THE EXERCISE —
Return all of the data exactly as given.

RECORDED DATA —
** Begin **
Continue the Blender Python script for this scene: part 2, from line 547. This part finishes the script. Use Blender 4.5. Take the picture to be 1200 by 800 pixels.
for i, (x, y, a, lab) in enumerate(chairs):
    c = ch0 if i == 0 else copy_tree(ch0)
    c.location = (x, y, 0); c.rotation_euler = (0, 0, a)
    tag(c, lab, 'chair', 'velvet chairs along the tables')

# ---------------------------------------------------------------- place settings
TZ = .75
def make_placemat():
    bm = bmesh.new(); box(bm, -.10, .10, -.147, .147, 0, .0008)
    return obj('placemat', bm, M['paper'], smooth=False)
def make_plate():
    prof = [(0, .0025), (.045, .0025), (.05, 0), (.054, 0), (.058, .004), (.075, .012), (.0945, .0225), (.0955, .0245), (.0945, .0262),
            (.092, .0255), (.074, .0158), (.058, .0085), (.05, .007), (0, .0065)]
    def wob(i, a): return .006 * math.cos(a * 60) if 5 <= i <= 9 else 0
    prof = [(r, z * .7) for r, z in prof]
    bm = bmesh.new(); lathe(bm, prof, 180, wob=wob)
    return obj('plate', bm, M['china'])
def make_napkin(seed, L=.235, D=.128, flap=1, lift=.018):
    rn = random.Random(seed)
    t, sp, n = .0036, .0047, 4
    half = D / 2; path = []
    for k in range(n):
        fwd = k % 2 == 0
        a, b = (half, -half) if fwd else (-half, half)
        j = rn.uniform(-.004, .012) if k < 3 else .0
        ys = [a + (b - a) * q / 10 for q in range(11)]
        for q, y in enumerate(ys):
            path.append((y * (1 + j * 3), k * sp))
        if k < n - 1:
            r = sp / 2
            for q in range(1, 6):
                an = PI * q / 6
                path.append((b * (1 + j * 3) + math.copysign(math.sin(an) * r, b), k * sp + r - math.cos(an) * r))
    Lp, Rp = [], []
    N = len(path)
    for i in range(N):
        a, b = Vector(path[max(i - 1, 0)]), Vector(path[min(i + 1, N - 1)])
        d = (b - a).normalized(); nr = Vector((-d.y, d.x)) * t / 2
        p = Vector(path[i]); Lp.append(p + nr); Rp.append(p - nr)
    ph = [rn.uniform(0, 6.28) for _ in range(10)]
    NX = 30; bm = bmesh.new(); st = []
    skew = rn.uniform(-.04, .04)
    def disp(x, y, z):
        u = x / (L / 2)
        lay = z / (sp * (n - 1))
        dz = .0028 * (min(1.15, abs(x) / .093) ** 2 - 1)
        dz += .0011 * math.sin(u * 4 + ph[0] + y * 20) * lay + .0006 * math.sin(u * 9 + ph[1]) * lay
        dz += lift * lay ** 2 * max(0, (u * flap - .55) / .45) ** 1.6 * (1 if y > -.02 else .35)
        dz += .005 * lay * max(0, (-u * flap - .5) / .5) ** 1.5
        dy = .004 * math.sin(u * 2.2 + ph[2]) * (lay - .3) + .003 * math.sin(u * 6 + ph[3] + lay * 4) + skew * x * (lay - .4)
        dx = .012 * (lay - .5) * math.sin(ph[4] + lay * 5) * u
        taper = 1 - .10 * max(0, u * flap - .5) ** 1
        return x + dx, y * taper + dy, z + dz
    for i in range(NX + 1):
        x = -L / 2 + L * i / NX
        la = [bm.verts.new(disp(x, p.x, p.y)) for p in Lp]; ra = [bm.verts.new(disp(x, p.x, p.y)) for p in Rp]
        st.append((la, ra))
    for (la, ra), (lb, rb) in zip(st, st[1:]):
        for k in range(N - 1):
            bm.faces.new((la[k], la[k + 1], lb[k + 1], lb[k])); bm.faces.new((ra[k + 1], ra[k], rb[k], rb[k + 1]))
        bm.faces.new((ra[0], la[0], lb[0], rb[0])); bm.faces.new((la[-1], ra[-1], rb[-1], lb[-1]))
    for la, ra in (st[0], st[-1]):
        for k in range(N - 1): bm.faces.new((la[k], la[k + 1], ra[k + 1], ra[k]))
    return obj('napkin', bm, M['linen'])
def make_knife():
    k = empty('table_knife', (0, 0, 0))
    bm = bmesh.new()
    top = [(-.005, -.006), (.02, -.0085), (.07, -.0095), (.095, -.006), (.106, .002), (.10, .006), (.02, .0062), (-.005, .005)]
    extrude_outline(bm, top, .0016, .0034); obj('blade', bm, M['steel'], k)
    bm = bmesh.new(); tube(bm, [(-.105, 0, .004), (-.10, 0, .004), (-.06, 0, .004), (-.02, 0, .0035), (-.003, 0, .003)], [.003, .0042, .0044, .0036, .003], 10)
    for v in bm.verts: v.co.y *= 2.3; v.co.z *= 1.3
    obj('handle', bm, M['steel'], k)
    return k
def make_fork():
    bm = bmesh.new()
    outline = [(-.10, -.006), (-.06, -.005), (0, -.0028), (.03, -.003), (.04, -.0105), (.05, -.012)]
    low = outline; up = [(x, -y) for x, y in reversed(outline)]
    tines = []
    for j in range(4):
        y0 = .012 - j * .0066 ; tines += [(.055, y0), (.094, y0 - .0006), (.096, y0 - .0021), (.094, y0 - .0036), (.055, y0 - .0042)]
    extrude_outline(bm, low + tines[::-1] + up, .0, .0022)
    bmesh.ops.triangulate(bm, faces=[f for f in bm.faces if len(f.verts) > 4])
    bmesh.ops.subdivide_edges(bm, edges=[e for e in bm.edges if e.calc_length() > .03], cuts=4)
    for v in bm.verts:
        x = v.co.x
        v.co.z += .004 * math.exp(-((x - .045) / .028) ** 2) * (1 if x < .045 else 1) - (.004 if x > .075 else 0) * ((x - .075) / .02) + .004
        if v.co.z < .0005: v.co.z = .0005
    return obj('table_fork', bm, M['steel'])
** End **
WRITTEN ANSWER —
Continue the Blender Python script for this scene: part 2, from line 547. This part finishes the script. Use Blender 4.5. Take the picture to be 1200 by 800 pixels.
for i, (x, y, a, lab) in enumerate(chairs):
    c = ch0 if i == 0 else copy_tree(ch0)
    c.location = (x, y, 0); c.rotation_euler = (0, 0, a)
    tag(c, lab, 'chair', 'velvet chairs along the tables')

# ---------------------------------------------------------------- place settings
TZ = .75
def make_placemat():
    bm = bmesh.new(); box(bm, -.10, .10, -.147, .147, 0, .0008)
    return obj('placemat', bm, M['paper'], smooth=False)
def make_plate():
    prof = [(0, .0025), (.045, .0025), (.05, 0), (.054, 0), (.058, .004), (.075, .012), (.0945, .0225), (.0955, .0245), (.0945, .0262),
            (.092, .0255), (.074, .0158), (.058, .0085), (.05, .007), (0, .0065)]
    def wob(i, a): return .006 * math.cos(a * 60) if 5 <= i <= 9 else 0
    prof = [(r, z * .7) for r, z in prof]
    bm = bmesh.new(); lathe(bm, prof, 180, wob=wob)
    return obj('plate', bm, M['china'])
def make_napkin(seed, L=.235, D=.128, flap=1, lift=.018):
    rn = random.Random(seed)
    t, sp, n = .0036, .0047, 4
    half = D / 2; path = []
    for k in range(n):
        fwd = k % 2 == 0
        a, b = (half, -half) if fwd else (-half, half)
        j = rn.uniform(-.004, .012) if k < 3 else .0
        ys = [a + (b - a) * q / 10 for q in range(11)]
        for q, y in enumerate(ys):
            path.append((y * (1 + j * 3), k * sp))
        if k < n - 1:
            r = sp / 2
            for q in range(1, 6):
                an = PI * q / 6
                path.append((b * (1 + j * 3) + math.copysign(math.sin(an) * r, b), k * sp + r - math.cos(an) * r))
    Lp, Rp = [], []
    N = len(path)
    for i in range(N):
        a, b = Vector(path[max(i - 1, 0)]), Vector(path[min(i + 1, N - 1)])
        d = (b - a).normalized(); nr = Vector((-d.y, d.x)) * t / 2
        p = Vector(path[i]); Lp.append(p + nr); Rp.append(p - nr)
    ph = [rn.uniform(0, 6.28) for _ in range(10)]
    NX = 30; bm = bmesh.new(); st = []
    skew = rn.uniform(-.04, .04)
    def disp(x, y, z):
        u = x / (L / 2)
        lay = z / (sp * (n - 1))
        dz = .0028 * (min(1.15, abs(x) / .093) ** 2 - 1)
        dz += .0011 * math.sin(u * 4 + ph[0] + y * 20) * lay + .0006 * math.sin(u * 9 + ph[1]) * lay
        dz += lift * lay ** 2 * max(0, (u * flap - .55) / .45) ** 1.6 * (1 if y > -.02 else .35)
        dz += .005 * lay * max(0, (-u * flap - .5) / .5) ** 1.5
        dy = .004 * math.sin(u * 2.2 + ph[2]) * (lay - .3) + .003 * math.sin(u * 6 + ph[3] + lay * 4) + skew * x * (lay - .4)
        dx = .012 * (lay - .5) * math.sin(ph[4] + lay * 5) * u
        taper = 1 - .10 * max(0, u * flap - .5) ** 1
        return x + dx, y * taper + dy, z + dz
    for i in range(NX + 1):
        x = -L / 2 + L * i / NX
        la = [bm.verts.new(disp(x, p.x, p.y)) for p in Lp]; ra = [bm.verts.new(disp(x, p.x, p.y)) for p in Rp]
        st.append((la, ra))
    for (la, ra), (lb, rb) in zip(st, st[1:]):
        for k in range(N - 1):
            bm.faces.new((la[k], la[k + 1], lb[k + 1], lb[k])); bm.faces.new((ra[k + 1], ra[k], rb[k], rb[k + 1]))
        bm.faces.new((ra[0], la[0], lb[0], rb[0])); bm.faces.new((la[-1], ra[-1], rb[-1], lb[-1]))
    for la, ra in (st[0], st[-1]):
        for k in range(N - 1): bm.faces.new((la[k], la[k + 1], ra[k + 1], ra[k]))
    return obj('napkin', bm, M['linen'])
def make_knife():
    k = empty('table_knife', (0, 0, 0))
    bm = bmesh.new()
    top = [(-.005, -.006), (.02, -.0085), (.07, -.0095), (.095, -.006), (.106, .002), (.10, .006), (.02, .0062), (-.005, .005)]
    extrude_outline(bm, top, .0016, .0034); obj('blade', bm, M['steel'], k)
    bm = bmesh.new(); tube(bm, [(-.105, 0, .004), (-.10, 0, .004), (-.06, 0, .004), (-.02, 0, .0035), (-.003, 0, .003)], [.003, .0042, .0044, .0036, .003], 10)
    for v in bm.verts: v.co.y *= 2.3; v.co.z *= 1.3
    obj('handle', bm, M['steel'], k)
    return k
def make_fork():
    bm = bmesh.new()
    outline = [(-.10, -.006), (-.06, -.005), (0, -.0028), (.03, -.003), (.04, -.0105), (.05, -.012)]
    low = outline; up = [(x, -y) for x, y in reversed(outline)]
    tines = []
    for j in range(4):
        y0 = .012 - j * .0066 ; tines += [(.055, y0), (.094, y0 - .0006), (.096, y0 - .0021), (.094, y0 - .0036), (.055, y0 - .0042)]
    extrude_outline(bm, low + tines[::-1] + up, .0, .0022)
    bmesh.ops.triangulate(bm, faces=[f for f in bm.faces if len(f.verts) > 4])
    bmesh.ops.subdivide_edges(bm, edges=[e for e in bm.edges if e.calc_length() > .03], cuts=4)
    for v in bm.verts:
        x = v.co.x
        v.co.z += .004 * math.exp(-((x - .045) / .028) ** 2) * (1 if x < .045 else 1) - (.004 if x > .075 else 0) * ((x - .075) / .02) + .004
        if v.co.z < .0005: v.co.z = .0005
    return obj('table_fork', bm, M['steel'])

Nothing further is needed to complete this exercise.